Task to carry out:
Will you write out the data exactly, excluding every picture?

Data block:
•••••

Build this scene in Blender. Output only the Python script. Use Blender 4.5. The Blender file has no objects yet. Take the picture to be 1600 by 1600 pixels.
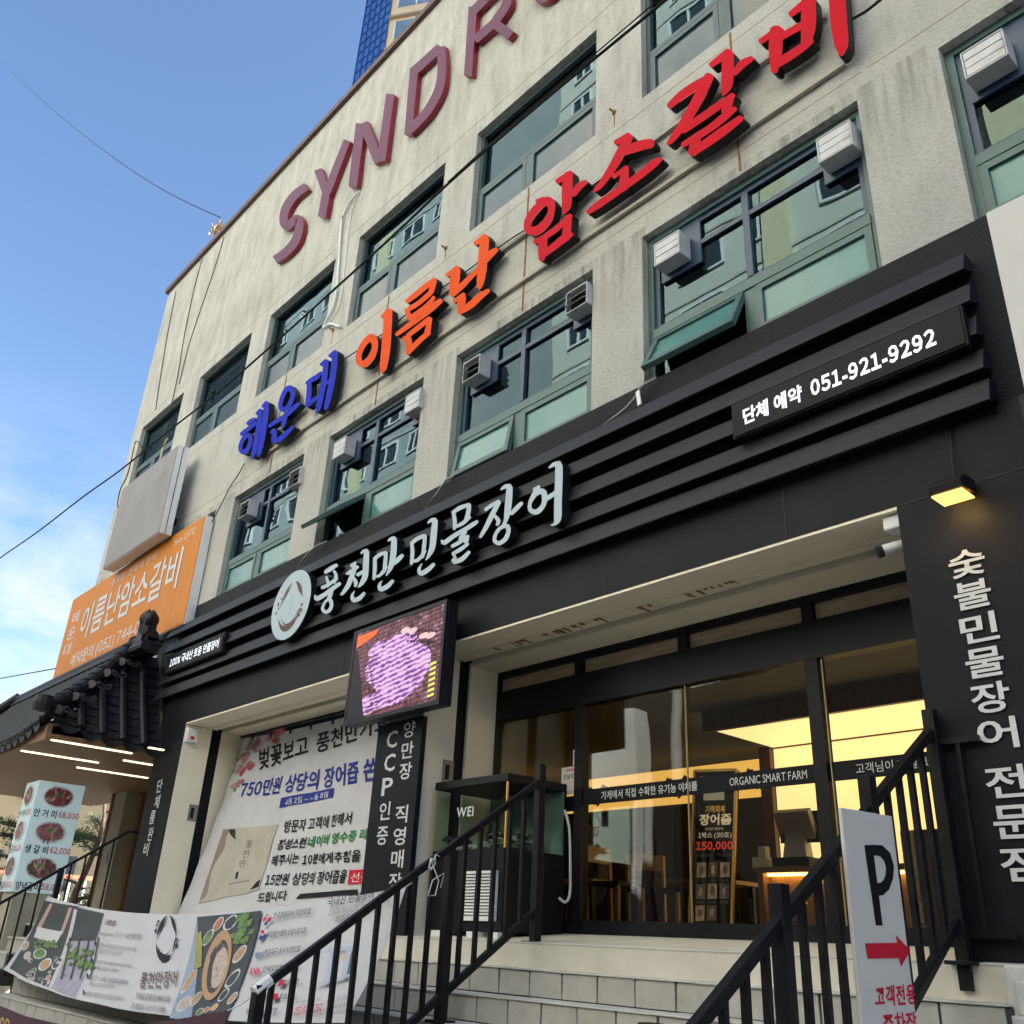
import bpy, math, random
from mathutils import Vector, Matrix
random.seed(7)
SC = bpy.context.scene
COL = SC.collection
# ------------------------------------------------------------------ camera
# z = 0 is eye level, the street lies 1.6 m below; the facade stands on the plane y = 5
F_PX = 1452.12
YAW, PITCH, ROLL = 0.859117431, 0.436712154, 0.0521082792
_B = Matrix(((1, 0, 0), (0, 0, -1), (0, 1, 0)))
CM = Matrix.Rotation(YAW, 3, 'Z') @ Matrix.Rotation(PITCH, 3, 'X') @ _B @ Matrix.Rotation(ROLL, 3, 'Z')
cam = bpy.data.cameras.new('camera'); cam.sensor_width = 36; cam.lens = F_PX / 1600 * 36
cam.clip_start = 0.05; cam.clip_end = 2000
cam_o = bpy.data.objects.new('camera', cam); COL.objects.link(cam_o); cam_o.matrix_world = CM.to_4x4()
SC.camera = cam_o
# ------------------------------------------------------------------ light
SUN_EL, SUN_AZ = math.radians(31), math.radians(38)      # azimuth from +y towards +x: behind the building
SUN_DIR = Vector((math.sin(SUN_AZ) * math.cos(SUN_EL), math.cos(SUN_AZ) * math.cos(SUN_EL), math.sin(SUN_EL)))
wd = bpy.data.worlds.new('World'); SC.world = wd; wd.use_nodes = True
nt = wd.node_tree; nt.nodes.clear()
def N(t, k, **kw):
    n = t.nodes.new(k)
    for a, b in kw.items(): setattr(n, a, b)
    return n
def L(t, a, b): t.links.new(a, b)
wo = N(nt, 'ShaderNodeOutputWorld'); bg = N(nt, 'ShaderNodeBackground')
sky = N(nt, 'ShaderNodeTexSky', sky_type='NISHITA', sun_disc=False, sun_elevation=SUN_EL, sun_rotation=SUN_AZ, altitude=50, air_density=1.0, dust_density=1.0, ozone_density=3.5)
tc = N(nt, 'ShaderNodeTexCoord'); mp = N(nt, 'ShaderNodeMapping'); mp.inputs['Scale'].default_value = (2.2, 2.2, 7.0)
mp.inputs['Rotation'].default_value = (0.12, -0.1, 0.4)
cn = N(nt, 'ShaderNodeTexNoise'); cn.inputs['Scale'].default_value = 1.9; cn.inputs['Detail'].default_value = 9; cn.inputs['Roughness'].default_value = .62; cn.inputs['Distortion'].default_value = .5
cr = N(nt, 'ShaderNodeMapRange'); cr.inputs[1].default_value = .43; cr.inputs[2].default_value = .74
sx = N(nt, 'ShaderNodeSeparateXYZ'); zr = N(nt, 'ShaderNodeMapRange', interpolation_type='SMOOTHSTEP'); zr.inputs[1].default_value = .50; zr.inputs[2].default_value = .22
mu = N(nt, 'ShaderNodeMath', operation='MULTIPLY'); mx = N(nt, 'ShaderNodeMix', data_type='RGBA')
mx.inputs['B'].default_value = (3.4, 3.65, 4.1, 1)
hs = N(nt, 'ShaderNodeHueSaturation'); hs.inputs['Saturation'].default_value = 1.0
L(nt, tc.outputs['Generated'], mp.inputs['Vector']); L(nt, mp.outputs[0], cn.inputs['Vector']); L(nt, cn.outputs[0], cr.inputs[0])
L(nt, tc.outputs['Generated'], sx.inputs[0]); L(nt, sx.outputs['Z'], zr.inputs[0]); L(nt, cr.outputs[0], mu.inputs[0]); L(nt, zr.outputs[0], mu.inputs[1])
L(nt, mu.outputs[0], mx.inputs['Factor']); L(nt, sky.outputs[0], hs.inputs['Color']); L(nt, hs.outputs[0], mx.inputs['A']); L(nt, mx.outputs['Result'], bg.inputs['Color'])
bg.inputs['Strength'].default_value = 0.050
L(nt, bg.outputs[0], wo.inputs[0])
sl = bpy.data.lights.new('sun', 'SUN'); sl.energy = 5.0; sl.angle = math.radians(.5); sl.color = (1, .96, .90)
so = bpy.data.objects.new('sun', sl); COL.objects.link(so); so.location = SUN_DIR * 100
so.rotation_euler = SUN_DIR.to_track_quat('Z', 'Y').to_euler()
SC.view_settings.view_transform = 'Standard'; SC.view_settings.look = 'None'; SC.view_settings.exposure = 2.66; SC.view_settings.gamma = 1
SC.render.engine = 'CYCLES'
SC.cycles.max_bounces = 8; SC.cycles.transparent_max_bounces = 12; SC.cycles.caustics_reflective = False; SC.cycles.caustics_refractive = False
SC.cycles.use_denoising = True
# ------------------------------------------------------------------ picture point -> point on a real plane
def ray(u, v): return CM @ Vector(((u - 800) / F_PX, (800 - v) / F_PX, -1))
def PY(u, v, y): d = ray(u, v); return d * (y / d.y)
def PX(u, v, x): d = ray(u, v); return d * (x / d.x)
def PZ(u, v, z): d = ray(u, v); return d * (z / d.z)
# ------------------------------------------------------------------ objects
WO = {}                                      # world origin of each object
def meta(o, label=None, cat=None, group=None, kind=None):
    if label: o['label'] = label
    if cat: o['category'] = cat
    if group: o['group'] = group
    if kind: o['kind'] = kind
    return o
def thing(name, label, cat, loc=(0, 0, 0), group=None):
    o = bpy.data.objects.new(name, None); o.empty_display_size = .1; COL.objects.link(o)
    o.location = loc; WO[o] = Vector(loc)
    return meta(o, label, cat, group)
def copy_tree(o, parent=None, shift=None):
    c = o.copy(); COL.objects.link(c); WO[c] = WO[o].copy()
    if parent: c.parent = parent
    if shift is not None: c.location = o.location + Vector(shift); WO[c] = WO[o] + Vector(shift)
    for ch in list(o.children): copy_tree(ch, c)
    return c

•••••

Final result:
Build this scene in Blender. Output only the Python script. Use Blender 4.5. The Blender file has no objects yet. Take the picture to be 1600 by 1600 pixels.
import bpy, math, random
from mathutils import Vector, Matrix
random.seed(7)
SC = bpy.context.scene
COL = SC.collection
# ------------------------------------------------------------------ camera
# z = 0 is eye level, the street lies 1.6 m below; the facade stands on the plane y = 5
F_PX = 1452.12
YAW, PITCH, ROLL = 0.859117431, 0.436712154, 0.0521082792
_B = Matrix(((1, 0, 0), (0, 0, -1), (0, 1, 0)))
CM = Matrix.Rotation(YAW, 3, 'Z') @ Matrix.Rotation(PITCH, 3, 'X') @ _B @ Matrix.Rotation(ROLL, 3, 'Z')
cam = bpy.data.cameras.new('camera'); cam.sensor_width = 36; cam.lens = F_PX / 1600 * 36
cam.clip_start = 0.05; cam.clip_end = 2000
cam_o = bpy.data.objects.new('camera', cam); COL.objects.link(cam_o); cam_o.matrix_world = CM.to_4x4()
SC.camera = cam_o
# ------------------------------------------------------------------ light
SUN_EL, SUN_AZ = math.radians(31), math.radians(38)      # azimuth from +y towards +x: behind the building
SUN_DIR = Vector((math.sin(SUN_AZ) * math.cos(SUN_EL), math.cos(SUN_AZ) * math.cos(SUN_EL), math.sin(SUN_EL)))
wd = bpy.data.worlds.new('World'); SC.world = wd; wd.use_nodes = True
nt = wd.node_tree; nt.nodes.clear()
def N(t, k, **kw):
    n = t.nodes.new(k)
    for a, b in kw.items(): setattr(n, a, b)
    return n
def L(t, a, b): t.links.new(a, b)
wo = N(nt, 'ShaderNodeOutputWorld'); bg = N(nt, 'ShaderNodeBackground')
sky = N(nt, 'ShaderNodeTexSky', sky_type='NISHITA', sun_disc=False, sun_elevation=SUN_EL, sun_rotation=SUN_AZ, altitude=50, air_density=1.0, dust_density=1.0, ozone_density=3.5)
tc = N(nt, 'ShaderNodeTexCoord'); mp = N(nt, 'ShaderNodeMapping'); mp.inputs['Scale'].default_value = (2.2, 2.2, 7.0)
mp.inputs['Rotation'].default_value = (0.12, -0.1, 0.4)
cn = N(nt, 'ShaderNodeTexNoise'); cn.inputs['Scale'].default_value = 1.9; cn.inputs['Detail'].default_value = 9; cn.inputs['Roughness'].default_value = .62; cn.inputs['Distortion'].default_value = .5
cr = N(nt, 'ShaderNodeMapRange'); cr.inputs[1].default_value = .43; cr.inputs[2].default_value = .74
sx = N(nt, 'ShaderNodeSeparateXYZ'); zr = N(nt, 'ShaderNodeMapRange', interpolation_type='SMOOTHSTEP'); zr.inputs[1].default_value = .50; zr.inputs[2].default_value = .22
mu = N(nt, 'ShaderNodeMath', operation='MULTIPLY'); mx = N(nt, 'ShaderNodeMix', data_type='RGBA')
mx.inputs['B'].default_value = (3.4, 3.65, 4.1, 1)
hs = N(nt, 'ShaderNodeHueSaturation'); hs.inputs['Saturation'].default_value = 1.0
L(nt, tc.outputs['Generated'], mp.inputs['Vector']); L(nt, mp.outputs[0], cn.inputs['Vector']); L(nt, cn.outputs[0], cr.inputs[0])
L(nt, tc.outputs['Generated'], sx.inputs[0]); L(nt, sx.outputs['Z'], zr.inputs[0]); L(nt, cr.outputs[0], mu.inputs[0]); L(nt, zr.outputs[0], mu.inputs[1])
L(nt, mu.outputs[0], mx.inputs['Factor']); L(nt, sky.outputs[0], hs.inputs['Color']); L(nt, hs.outputs[0], mx.inputs['A']); L(nt, mx.outputs['Result'], bg.inputs['Color'])
bg.inputs['Strength'].default_value = 0.050
L(nt, bg.outputs[0], wo.inputs[0])
sl = bpy.data.lights.new('sun', 'SUN'); sl.energy = 5.0; sl.angle = math.radians(.5); sl.color = (1, .96, .90)
so = bpy.data.objects.new('sun', sl); COL.objects.link(so); so.location = SUN_DIR * 100
so.rotation_euler = SUN_DIR.to_track_quat('Z', 'Y').to_euler()
SC.view_settings.view_transform = 'Standard'; SC.view_settings.look = 'None'; SC.view_settings.exposure = 2.66; SC.view_settings.gamma = 1
SC.render.engine = 'CYCLES'
SC.cycles.max_bounces = 8; SC.cycles.transparent_max_bounces = 12; SC.cycles.caustics_reflective = False; SC.cycles.caustics_refractive = False
SC.cycles.use_denoising = True
# ------------------------------------------------------------------ picture point -> point on a real plane
def ray(u, v): return CM @ Vector(((u - 800) / F_PX, (800 - v) / F_PX, -1))
def PY(u, v, y): d = ray(u, v); return d * (y / d.y)
def PX(u, v, x): d = ray(u, v); return d * (x / d.x)
def PZ(u, v, z): d = ray(u, v); return d * (z / d.z)
# ------------------------------------------------------------------ objects
WO = {}                                      # world origin of each object
def meta(o, label=None, cat=None, group=None, kind=None):
    if label: o['label'] = label
    if cat: o['category'] = cat
    if group: o['group'] = group
    if kind: o['kind'] = kind
    return o
def thing(name, label, cat, loc=(0, 0, 0), group=None):
    o = bpy.data.objects.new(name, None); o.empty_display_size = .1; COL.objects.link(o)
    o.location = loc; WO[o] = Vector(loc)
    return meta(o, label, cat, group)
def copy_tree(o, parent=None, shift=None):
    c = o.copy(); COL.objects.link(c); WO[c] = WO[o].copy()
    if parent: c.parent = parent
    if shift is not None: c.location = o.location + Vector(shift); WO[c] = WO[o] + Vector(shift)
    for ch in list(o.children): copy_tree(ch, c)
    return c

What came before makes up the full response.